As he related his experiences, he tended to dwell on the food he did not enjoy, especially the unappetizing fare he consumed in Italy. Hines then recounted his experience with highway robbery on the train ride he took from Florence to Venice. While enroute “he ordered three ham sandwiches, some oranges, and mineral water.” He gave the vendor “1,500 of those Italian bucks,” or about $2.40. Said Hines of this meal, “Why, [the size of] the ham in those sandwiches you could put in front of your glasses and still read the morning paper.” He also did not like the butter he found in Europe; everywhere he dined, except for France, the butter tasted sweet. “I like a little oomph in my butter,” he said, “so when the waiter wasn’t looking, I just put some salt on it.” The dinner hours were not to his liking, either. “People don’t eat over there until ten o’clock in the night. Hell, I’m scared when it’s dark. I want to go home.”
Despite Hines’s complaints, he had many positive things to say about his European trip. He liked the omelets in France, the desserts in Belgium, the rye bread in Baden-Baden, and the honey in the Black Forest. As stated earlier, Hines was surprised to find that there were no German pancakes in Germany and, while in Lucerne, he took note of the absence of pies, poundcake, and smoked sausages. Despite his disenchantment with Italian food, he confessed that he swooned over that country’s noodles. Prodded a little further, he said that the ravioli was the best he had eaten in his life. Prodded still more, he said he had a special fondness for the rice and shrimp he ate in Venice, particularly because it was “the only garlic-seasoned dish” he was served while in Europe. Despite his dislike of the way the French and Germans so freely consumed their alcoholic beverages, he did approve of the way they approached food in general. “They don’t beat it and bolt it over there,” he said. He also approved of the way they kept their table knives sharp. “The knife is always as sharp as a razor, hence you never see anyone eating food off’ the blade.685 Overall, he said,
My reaction to Europe is I should have tried it twenty years ago. Clara and I met some fine people over there. Their eating habits may be different from ours, but that doesn’t necessarily mean they’re worse. The same goes for their food…. People in Europe eat a lot of bread, and the bread is tasty. Beef, lamb, and chicken are good. Butter is good and unsalted. Asparagus is served in stalk
s about eight inches long and about three inches around the base. Generally, there’s no drinking water on the table unless you order it by the bottle and pay extra for it. There’s no bourbon in Europe, either, so I drank Scotch. Mrs. Hines tried what they call aperitifs.

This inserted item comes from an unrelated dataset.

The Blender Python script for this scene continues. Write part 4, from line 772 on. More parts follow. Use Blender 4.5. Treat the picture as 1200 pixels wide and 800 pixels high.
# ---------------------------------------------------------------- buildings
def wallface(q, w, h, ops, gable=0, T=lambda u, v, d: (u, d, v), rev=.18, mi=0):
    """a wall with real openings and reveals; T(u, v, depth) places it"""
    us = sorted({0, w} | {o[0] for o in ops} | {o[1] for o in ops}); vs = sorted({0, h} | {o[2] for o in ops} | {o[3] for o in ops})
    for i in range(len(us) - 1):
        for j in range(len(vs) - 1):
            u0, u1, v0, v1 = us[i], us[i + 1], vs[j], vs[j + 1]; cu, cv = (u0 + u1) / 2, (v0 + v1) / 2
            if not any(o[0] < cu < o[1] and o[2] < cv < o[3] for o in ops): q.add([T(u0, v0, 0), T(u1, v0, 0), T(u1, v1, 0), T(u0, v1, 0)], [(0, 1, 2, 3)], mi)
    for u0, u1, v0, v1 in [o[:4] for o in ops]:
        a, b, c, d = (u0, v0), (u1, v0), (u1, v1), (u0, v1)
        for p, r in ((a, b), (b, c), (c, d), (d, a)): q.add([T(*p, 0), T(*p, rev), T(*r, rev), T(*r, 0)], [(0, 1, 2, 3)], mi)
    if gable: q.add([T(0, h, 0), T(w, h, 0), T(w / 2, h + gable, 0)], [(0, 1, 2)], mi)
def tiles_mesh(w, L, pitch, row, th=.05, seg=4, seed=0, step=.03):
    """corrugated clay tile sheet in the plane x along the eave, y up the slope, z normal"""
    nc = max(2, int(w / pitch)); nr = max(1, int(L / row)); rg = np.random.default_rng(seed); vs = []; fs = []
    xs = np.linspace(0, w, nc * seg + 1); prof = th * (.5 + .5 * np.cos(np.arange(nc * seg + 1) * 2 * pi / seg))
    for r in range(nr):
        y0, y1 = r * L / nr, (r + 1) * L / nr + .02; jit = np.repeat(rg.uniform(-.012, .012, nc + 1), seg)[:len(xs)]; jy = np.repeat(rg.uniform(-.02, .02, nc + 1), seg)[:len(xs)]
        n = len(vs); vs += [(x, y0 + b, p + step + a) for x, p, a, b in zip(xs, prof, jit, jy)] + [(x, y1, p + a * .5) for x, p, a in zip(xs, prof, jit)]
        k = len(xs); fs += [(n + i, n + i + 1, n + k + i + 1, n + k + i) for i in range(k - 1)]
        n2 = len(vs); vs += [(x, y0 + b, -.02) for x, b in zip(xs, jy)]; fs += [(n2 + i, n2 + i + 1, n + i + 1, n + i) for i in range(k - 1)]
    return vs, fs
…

Hines said that the most “delectable” dish he encountered on his tour of the European continent was something not served there at all but on the ocean liner Liberte: “tiny French peas. It was the seasoning that made them something to remember throughout my life in this and the next world.” Later, commenting on the food he found in France, Hines said,
I found that the French were apt to use too much sauce on things. They’d douse it over meat in a way that would contaminate everything else on the plate. One lunch I went to in Paris started at one and ended at four-thirty. The squares of butter had flower decorations in red in the center. Jelly, but pretty. In Nice, the butter came in fluted ribbons, and we had five waiters serving our table. The coffee cups at breakfast held half as much again as our American cups. Wherever we went, I avoided ground up meats. Also, I was careful to see that the meat we did eat was thoroughly cooked. I wasn’t going to take a chance on the raw flesh of some varmint I didn’t even know the name of.686
He confessed that he did not appraise the European restaurants as severely as he did those in America, stating, coyly, that he restrained himself when he had an urge to visit a restaurant’s back door “to see if they throw their garbage to the neighborhood dogs.” His European restaurant tour was primarily charted, he said, by the advice given him from well-traveled friends, ones thoroughly trustworthy in matters of European gastronomy. When asked if he could read French, he said he could not, but that, when in doubt, he always asked the headwaiter what it was—a practice he had entreated Americans to exercise for the past two decades. It did not matter if Americans could not read the menu, he said. It “might have twenty-two letters and turn out to be gull. Matter of fact there were gull eggs on the menu of the Queen Elizabeth. If you’re not sure of the cookin’, order ham and eggs. And if the yoke don’t stand up above the white like the morning sun, those eggs are no good, see?”